* [Brief]
Copy out exactly the lines from the first line of the material below through the line containing "SC.view_settings.exposure = 0;", and nothing beyond them.

* [Source data]
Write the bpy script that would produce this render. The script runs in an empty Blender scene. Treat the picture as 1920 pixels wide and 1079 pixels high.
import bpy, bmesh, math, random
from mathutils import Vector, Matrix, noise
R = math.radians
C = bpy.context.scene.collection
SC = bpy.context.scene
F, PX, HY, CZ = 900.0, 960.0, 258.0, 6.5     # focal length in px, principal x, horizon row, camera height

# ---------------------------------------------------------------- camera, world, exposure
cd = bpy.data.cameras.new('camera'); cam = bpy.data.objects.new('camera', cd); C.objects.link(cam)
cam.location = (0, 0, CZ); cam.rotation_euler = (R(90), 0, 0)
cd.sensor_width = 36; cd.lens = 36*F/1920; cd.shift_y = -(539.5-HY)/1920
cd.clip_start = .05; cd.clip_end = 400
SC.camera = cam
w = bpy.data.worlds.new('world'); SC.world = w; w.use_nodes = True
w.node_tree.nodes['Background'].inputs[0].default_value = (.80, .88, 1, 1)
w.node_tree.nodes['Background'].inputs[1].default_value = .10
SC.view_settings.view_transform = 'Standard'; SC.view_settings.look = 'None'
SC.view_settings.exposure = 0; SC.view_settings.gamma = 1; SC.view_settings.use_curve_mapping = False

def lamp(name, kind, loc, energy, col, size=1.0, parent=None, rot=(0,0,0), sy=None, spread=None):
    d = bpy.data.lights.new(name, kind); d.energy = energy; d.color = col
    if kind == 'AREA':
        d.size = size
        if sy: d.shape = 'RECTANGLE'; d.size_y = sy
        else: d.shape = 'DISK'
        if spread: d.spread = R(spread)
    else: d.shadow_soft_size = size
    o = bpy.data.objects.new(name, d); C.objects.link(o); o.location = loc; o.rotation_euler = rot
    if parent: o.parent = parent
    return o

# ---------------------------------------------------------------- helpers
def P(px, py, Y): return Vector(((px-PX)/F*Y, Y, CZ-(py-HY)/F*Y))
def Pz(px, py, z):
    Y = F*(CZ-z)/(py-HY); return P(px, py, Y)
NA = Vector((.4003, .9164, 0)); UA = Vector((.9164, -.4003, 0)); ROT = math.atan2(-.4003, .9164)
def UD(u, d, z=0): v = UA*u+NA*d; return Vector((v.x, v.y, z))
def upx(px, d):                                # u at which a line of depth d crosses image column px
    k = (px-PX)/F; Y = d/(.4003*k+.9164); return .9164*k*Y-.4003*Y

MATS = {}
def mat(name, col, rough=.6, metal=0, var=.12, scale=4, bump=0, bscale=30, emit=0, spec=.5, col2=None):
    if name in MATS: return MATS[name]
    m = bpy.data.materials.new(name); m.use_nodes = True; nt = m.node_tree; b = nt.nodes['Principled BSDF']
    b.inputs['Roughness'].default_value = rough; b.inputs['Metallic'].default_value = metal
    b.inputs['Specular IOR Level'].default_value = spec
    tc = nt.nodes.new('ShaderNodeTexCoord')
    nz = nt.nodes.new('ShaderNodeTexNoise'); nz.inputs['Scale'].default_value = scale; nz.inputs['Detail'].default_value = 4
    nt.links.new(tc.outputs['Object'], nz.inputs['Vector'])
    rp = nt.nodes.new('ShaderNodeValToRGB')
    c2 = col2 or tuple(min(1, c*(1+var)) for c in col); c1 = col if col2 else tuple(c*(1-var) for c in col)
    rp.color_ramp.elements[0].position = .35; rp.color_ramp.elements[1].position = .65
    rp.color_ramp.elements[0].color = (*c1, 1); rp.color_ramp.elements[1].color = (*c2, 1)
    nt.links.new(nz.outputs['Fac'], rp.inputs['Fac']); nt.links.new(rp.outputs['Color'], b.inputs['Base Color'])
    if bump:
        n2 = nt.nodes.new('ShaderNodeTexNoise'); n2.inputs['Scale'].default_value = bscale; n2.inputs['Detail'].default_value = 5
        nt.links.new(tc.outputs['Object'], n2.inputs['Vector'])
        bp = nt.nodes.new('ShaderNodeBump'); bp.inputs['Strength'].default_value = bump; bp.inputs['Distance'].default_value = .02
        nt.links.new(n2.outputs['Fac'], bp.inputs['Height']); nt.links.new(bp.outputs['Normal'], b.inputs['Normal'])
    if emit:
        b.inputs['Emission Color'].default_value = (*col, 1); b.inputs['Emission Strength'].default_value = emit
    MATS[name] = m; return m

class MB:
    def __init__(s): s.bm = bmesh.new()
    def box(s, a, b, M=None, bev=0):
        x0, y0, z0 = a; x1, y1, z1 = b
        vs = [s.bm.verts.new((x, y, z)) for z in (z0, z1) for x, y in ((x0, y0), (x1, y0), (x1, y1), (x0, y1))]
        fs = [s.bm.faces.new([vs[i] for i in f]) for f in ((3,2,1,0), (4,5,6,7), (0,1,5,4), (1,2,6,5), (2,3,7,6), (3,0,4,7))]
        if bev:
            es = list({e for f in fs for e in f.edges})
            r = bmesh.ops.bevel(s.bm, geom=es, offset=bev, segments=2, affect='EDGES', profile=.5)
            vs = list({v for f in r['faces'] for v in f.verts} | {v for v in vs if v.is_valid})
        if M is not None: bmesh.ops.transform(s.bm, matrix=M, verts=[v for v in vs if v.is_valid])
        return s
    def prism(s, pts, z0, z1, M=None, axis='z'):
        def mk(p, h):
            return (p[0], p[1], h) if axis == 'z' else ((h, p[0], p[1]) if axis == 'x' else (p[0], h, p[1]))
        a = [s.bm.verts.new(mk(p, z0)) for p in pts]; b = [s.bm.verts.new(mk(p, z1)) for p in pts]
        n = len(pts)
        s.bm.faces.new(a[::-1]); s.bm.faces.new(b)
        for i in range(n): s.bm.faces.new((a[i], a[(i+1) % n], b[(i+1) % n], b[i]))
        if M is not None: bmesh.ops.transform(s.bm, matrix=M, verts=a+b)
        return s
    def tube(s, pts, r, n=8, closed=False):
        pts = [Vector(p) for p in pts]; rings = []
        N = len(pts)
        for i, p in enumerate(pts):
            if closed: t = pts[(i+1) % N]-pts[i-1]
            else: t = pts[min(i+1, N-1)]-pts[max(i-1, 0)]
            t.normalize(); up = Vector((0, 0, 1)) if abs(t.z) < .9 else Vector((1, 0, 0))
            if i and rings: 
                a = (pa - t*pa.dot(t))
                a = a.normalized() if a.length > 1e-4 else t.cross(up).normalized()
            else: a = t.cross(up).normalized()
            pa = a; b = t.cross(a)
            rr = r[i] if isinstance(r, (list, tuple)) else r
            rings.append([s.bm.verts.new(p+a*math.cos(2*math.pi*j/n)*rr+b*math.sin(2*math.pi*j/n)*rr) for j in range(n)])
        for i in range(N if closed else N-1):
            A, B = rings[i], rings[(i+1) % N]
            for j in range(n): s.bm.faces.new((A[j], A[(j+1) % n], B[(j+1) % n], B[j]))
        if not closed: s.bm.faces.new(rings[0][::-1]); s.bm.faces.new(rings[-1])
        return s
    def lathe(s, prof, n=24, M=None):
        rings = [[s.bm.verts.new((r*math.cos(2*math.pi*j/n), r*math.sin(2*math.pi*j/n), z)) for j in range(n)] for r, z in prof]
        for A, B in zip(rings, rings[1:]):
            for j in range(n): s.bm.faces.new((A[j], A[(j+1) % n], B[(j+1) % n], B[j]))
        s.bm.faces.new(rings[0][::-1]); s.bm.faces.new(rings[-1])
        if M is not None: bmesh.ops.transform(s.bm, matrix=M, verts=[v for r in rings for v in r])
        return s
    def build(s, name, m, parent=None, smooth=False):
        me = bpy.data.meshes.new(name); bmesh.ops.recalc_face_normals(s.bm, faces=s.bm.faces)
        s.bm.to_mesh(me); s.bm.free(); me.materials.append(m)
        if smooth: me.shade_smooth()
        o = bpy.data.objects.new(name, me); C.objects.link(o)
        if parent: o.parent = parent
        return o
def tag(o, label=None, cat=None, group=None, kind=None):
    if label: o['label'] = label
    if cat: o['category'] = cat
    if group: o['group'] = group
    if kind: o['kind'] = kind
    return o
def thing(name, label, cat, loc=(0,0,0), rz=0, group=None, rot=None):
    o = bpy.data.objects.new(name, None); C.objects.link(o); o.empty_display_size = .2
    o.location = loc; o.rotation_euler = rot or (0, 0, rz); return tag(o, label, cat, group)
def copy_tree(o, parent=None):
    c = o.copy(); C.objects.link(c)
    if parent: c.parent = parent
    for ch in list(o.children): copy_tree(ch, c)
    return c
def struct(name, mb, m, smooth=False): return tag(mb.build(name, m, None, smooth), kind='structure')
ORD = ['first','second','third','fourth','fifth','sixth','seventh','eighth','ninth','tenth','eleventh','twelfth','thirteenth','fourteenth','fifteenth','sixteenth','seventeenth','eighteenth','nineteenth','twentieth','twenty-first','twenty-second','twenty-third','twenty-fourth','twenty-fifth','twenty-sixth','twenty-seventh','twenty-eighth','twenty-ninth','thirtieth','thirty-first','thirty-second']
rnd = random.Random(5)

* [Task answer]
Write the bpy script that would produce this render. The script runs in an empty Blender scene. Treat the picture as 1920 pixels wide and 1079 pixels high.
import bpy, bmesh, math, random
from mathutils import Vector, Matrix, noise
R = math.radians
C = bpy.context.scene.collection
SC = bpy.context.scene
F, PX, HY, CZ = 900.0, 960.0, 258.0, 6.5     # focal length in px, principal x, horizon row, camera height

# ---------------------------------------------------------------- camera, world, exposure
cd = bpy.data.cameras.new('camera'); cam = bpy.data.objects.new('camera', cd); C.objects.link(cam)
cam.location = (0, 0, CZ); cam.rotation_euler = (R(90), 0, 0)
cd.sensor_width = 36; cd.lens = 36*F/1920; cd.shift_y = -(539.5-HY)/1920
cd.clip_start = .05; cd.clip_end = 400
SC.camera = cam
w = bpy.data.worlds.new('world'); SC.world = w; w.use_nodes = True
w.node_tree.nodes['Background'].inputs[0].default_value = (.80, .88, 1, 1)
w.node_tree.nodes['Background'].inputs[1].default_value = .10
SC.view_settings.view_transform = 'Standard'; SC.view_settings.look = 'None'
SC.view_settings.exposure = 0; SC.view_settings.gamma = 1; SC.view_settings.use_curve_mapping = False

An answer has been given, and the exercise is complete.